Neutron diffuse scattering measurements on single crystal PbMg${}_{1/3}$Nb${}_{2/3}$O${}_3$ above the Burns temperature are reported. The high temperature elastic diffuse component is highly asymmetric near reciprocal lattice points not corresponding to high-symmetry directions. This asymmetry can be described using Huang scattering formalism assuming that the scattering originates from mesoscopic lattice deformations due to elastic defects. Qualitative agreement between this model and the experimental data is achieved with simple, isotropic defects. It is demonstrated that the weak satellite maxima near Bragg reflections can be interpreted in terms of a finite resolution effect.

Figure 1

Isointensity contours of the diffuse scattering measured in PMN at 650 K in three BZs (top) and the corresponding isointensity contours produced by model calculations described in text (bottom).

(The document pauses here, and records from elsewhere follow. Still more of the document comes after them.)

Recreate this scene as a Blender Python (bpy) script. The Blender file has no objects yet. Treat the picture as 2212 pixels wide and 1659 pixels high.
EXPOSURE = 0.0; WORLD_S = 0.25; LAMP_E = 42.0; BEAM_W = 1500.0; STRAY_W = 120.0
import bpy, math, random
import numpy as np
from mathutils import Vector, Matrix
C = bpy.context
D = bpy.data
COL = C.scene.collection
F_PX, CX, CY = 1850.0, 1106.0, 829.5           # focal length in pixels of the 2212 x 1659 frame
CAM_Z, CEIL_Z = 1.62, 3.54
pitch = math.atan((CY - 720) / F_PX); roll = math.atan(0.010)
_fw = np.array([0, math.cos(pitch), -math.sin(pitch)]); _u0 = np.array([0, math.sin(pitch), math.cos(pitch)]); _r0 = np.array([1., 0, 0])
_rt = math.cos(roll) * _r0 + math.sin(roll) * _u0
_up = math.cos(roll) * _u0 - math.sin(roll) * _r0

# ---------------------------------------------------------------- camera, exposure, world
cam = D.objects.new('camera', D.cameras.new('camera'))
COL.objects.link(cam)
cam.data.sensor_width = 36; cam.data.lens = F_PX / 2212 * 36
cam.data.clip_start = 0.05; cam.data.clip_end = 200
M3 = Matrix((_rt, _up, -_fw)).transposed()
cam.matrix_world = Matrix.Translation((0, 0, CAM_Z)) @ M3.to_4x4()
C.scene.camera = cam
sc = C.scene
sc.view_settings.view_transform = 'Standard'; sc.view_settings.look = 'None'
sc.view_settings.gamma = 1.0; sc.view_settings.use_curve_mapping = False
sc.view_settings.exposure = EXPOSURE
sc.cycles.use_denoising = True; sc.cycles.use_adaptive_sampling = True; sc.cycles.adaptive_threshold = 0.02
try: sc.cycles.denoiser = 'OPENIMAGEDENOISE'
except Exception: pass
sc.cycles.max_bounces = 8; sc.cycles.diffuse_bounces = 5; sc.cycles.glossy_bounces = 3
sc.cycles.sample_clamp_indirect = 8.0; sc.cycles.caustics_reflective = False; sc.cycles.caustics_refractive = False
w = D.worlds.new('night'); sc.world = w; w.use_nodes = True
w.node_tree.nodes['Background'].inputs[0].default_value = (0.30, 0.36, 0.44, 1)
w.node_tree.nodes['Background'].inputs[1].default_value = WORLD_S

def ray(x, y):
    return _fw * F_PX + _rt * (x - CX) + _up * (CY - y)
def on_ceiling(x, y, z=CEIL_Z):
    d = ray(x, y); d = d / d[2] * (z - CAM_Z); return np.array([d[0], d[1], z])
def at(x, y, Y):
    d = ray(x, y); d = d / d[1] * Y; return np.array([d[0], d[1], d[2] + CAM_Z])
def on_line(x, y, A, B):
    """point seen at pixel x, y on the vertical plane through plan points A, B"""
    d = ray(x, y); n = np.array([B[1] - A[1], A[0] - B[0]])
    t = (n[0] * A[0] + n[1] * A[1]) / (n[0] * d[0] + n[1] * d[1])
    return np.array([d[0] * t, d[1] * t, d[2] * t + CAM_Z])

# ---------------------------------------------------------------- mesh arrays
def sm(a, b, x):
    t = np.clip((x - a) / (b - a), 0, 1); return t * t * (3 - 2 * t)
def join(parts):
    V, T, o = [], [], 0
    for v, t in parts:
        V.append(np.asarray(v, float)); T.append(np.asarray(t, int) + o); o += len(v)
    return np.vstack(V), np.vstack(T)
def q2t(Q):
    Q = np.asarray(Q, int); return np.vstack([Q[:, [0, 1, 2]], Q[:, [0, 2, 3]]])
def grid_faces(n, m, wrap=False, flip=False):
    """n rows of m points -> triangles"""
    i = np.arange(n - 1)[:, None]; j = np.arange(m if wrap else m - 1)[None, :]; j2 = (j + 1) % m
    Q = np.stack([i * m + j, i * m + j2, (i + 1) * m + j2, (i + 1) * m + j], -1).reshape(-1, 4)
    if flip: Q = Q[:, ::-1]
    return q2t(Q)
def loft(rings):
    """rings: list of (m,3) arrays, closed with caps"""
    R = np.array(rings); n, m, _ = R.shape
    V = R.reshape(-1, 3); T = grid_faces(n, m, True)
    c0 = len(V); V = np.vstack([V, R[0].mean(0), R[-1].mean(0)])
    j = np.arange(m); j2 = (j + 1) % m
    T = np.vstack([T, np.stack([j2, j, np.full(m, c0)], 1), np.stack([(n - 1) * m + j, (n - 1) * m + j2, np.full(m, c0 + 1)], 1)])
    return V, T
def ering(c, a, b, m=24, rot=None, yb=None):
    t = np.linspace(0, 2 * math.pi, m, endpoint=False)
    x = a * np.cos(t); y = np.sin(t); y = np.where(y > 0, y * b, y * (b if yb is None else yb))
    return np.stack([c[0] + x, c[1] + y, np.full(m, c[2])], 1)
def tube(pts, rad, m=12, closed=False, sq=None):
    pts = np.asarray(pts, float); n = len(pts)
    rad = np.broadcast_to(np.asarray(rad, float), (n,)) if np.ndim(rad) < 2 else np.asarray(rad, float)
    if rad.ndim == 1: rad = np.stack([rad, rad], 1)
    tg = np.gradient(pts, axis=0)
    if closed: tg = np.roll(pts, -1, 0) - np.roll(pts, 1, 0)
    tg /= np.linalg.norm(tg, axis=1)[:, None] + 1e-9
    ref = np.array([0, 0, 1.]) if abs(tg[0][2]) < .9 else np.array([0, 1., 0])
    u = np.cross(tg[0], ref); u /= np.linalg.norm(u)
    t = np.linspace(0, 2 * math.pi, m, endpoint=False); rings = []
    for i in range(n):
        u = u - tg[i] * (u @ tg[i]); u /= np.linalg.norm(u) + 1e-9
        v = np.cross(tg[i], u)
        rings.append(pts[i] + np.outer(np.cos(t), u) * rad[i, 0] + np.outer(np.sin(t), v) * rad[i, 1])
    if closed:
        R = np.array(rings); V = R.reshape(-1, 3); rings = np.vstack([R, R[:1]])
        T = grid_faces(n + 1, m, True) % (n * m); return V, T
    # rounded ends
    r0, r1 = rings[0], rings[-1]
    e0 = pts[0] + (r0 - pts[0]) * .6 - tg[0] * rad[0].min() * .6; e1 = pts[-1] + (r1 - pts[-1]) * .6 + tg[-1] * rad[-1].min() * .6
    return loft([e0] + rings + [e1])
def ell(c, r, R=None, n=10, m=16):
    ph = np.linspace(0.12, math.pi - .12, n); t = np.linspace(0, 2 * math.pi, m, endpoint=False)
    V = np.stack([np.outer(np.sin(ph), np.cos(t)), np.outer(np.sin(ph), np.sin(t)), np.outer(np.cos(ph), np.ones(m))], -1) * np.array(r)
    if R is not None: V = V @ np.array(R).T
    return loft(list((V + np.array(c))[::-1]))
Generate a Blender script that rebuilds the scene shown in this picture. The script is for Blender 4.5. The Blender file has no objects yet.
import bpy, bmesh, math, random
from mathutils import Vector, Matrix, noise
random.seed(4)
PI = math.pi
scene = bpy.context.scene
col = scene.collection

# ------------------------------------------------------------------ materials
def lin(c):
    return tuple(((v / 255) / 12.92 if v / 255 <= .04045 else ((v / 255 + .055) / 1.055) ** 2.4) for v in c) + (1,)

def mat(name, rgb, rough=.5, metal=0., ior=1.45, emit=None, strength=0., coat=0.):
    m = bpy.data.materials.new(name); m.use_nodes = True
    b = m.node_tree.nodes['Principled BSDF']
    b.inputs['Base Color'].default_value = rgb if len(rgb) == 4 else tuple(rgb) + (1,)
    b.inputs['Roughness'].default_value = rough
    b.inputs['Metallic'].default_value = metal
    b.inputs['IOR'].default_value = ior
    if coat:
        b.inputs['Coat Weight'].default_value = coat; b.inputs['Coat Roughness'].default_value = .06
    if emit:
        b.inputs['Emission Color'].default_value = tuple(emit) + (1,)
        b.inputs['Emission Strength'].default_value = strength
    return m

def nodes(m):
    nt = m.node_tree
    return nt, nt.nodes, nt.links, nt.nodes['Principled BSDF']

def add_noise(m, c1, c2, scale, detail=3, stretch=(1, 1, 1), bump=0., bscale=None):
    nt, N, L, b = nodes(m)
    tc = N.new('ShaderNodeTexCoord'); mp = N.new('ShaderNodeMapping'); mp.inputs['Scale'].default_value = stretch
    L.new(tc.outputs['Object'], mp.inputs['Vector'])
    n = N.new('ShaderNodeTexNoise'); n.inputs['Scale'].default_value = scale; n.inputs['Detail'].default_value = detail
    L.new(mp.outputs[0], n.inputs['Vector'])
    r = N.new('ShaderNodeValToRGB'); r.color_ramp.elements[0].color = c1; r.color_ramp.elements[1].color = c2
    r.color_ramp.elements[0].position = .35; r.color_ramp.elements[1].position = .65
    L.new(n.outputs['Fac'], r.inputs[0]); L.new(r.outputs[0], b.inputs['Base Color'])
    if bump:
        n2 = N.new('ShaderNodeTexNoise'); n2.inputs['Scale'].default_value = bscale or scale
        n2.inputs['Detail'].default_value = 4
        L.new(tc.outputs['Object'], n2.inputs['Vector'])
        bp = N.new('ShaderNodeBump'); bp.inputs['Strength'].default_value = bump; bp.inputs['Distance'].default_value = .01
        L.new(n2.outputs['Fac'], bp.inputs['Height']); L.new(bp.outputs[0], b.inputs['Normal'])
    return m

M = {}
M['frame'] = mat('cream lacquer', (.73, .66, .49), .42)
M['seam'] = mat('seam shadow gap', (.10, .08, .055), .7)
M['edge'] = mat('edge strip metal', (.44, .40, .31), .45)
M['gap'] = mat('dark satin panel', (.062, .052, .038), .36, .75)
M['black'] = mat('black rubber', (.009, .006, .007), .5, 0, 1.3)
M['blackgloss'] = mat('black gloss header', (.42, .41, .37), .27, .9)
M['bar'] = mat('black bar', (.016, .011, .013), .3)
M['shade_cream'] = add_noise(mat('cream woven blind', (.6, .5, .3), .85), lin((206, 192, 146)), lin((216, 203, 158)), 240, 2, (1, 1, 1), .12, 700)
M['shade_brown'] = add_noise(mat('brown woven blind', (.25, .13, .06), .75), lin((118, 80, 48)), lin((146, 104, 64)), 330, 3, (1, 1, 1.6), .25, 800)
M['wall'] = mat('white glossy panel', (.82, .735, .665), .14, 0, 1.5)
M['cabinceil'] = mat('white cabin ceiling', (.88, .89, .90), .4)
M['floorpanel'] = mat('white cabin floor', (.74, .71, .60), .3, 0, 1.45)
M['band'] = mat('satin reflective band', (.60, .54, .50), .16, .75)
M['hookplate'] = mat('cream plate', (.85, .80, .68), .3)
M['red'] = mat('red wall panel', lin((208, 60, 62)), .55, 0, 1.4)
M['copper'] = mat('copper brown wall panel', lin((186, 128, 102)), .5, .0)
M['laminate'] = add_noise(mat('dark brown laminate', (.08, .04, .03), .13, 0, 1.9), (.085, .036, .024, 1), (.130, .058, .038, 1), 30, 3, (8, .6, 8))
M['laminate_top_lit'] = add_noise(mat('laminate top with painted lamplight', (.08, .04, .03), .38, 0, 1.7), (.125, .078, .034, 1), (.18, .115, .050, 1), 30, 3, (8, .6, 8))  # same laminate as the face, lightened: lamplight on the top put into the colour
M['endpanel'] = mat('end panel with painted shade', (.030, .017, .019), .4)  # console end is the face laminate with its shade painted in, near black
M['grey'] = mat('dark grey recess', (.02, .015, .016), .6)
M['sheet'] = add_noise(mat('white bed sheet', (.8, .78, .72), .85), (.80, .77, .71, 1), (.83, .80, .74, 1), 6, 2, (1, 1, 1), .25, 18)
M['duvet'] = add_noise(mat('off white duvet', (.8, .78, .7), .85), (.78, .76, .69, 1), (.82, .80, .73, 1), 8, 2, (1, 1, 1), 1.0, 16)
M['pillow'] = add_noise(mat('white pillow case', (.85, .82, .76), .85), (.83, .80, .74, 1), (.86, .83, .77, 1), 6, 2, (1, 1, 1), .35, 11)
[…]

The arrows through the zone centers denote the direction of the reciprocal lattice vector $\tau$. The positions of the Al powder rings are marked by dashed lines. The straight solid lines perpendicular to the vector $\tau$ indicate the positions in which the slices depicted in Fig. 2 are made. The maximum intensity used for the plots in the top row is limited to a value that allows for an adequate intensity scale in which to see the diffuse scattering distributions.

Figure 2

1D slices through the 2D DS maps performed along lines perpendicular to the vector $\tau$ (see text for details). These slice trajectories are indicated by the straight lines shown in the upper panels of Fig. 1. The solid lines in this figure are guides for the eye.

Figure 3

(a) A set of modeled radial scans through the DS (without Bragg and background contributions) near the (3 0 0) Bragg reflection under different resolution conditions. The thick, solid line corresponds to the estimated resolution of the current experiment, the dashed line corresponds to the estimated resolution of experiment from Ref. 25. The uppermost line corresponds to the ideal resolution, the second uppermost line corresponds to $\Delta Q_Y=\Delta Q_Z=0.011$ Å${}^{-1}$, the resolution conditions for the other lines are indicated on the plot. The intensity for each line is scaled to allow for a clear representation of multiple lines on a single plot. (b) Projections of the resolution ellipsoids (thick lines) for (A) $q=0$ (zone center), (B) $q=-0.125$, and (C) $q=0.125$ and isointensity contours of the scattering intensity calculated using the parameters described in the text.

Figure 4

The slices of 3D model scattering intensity in (3 0 0) Brillouin zone determined by Eqs. (2) and (4) along the vertical $l$ axis with fixed value of $k=0$ and different values of $h$ described on the graph. Bold line represents the resolution function.

Figure 5

Calculated DS intensity in the (110) Brillouin zone. Corresponding experimental data are reported in Ref. 25.

Figure 6

Data from a longitudinal (radial) scan through the DS along the [h, 0, 0] in PMN at $T=650$ K in the vicinity of the (3 0 0) Bragg reflection (circles), our model fit (solid line), and a decomposition of the fit into Bragg, DS, and background components (dashed lines).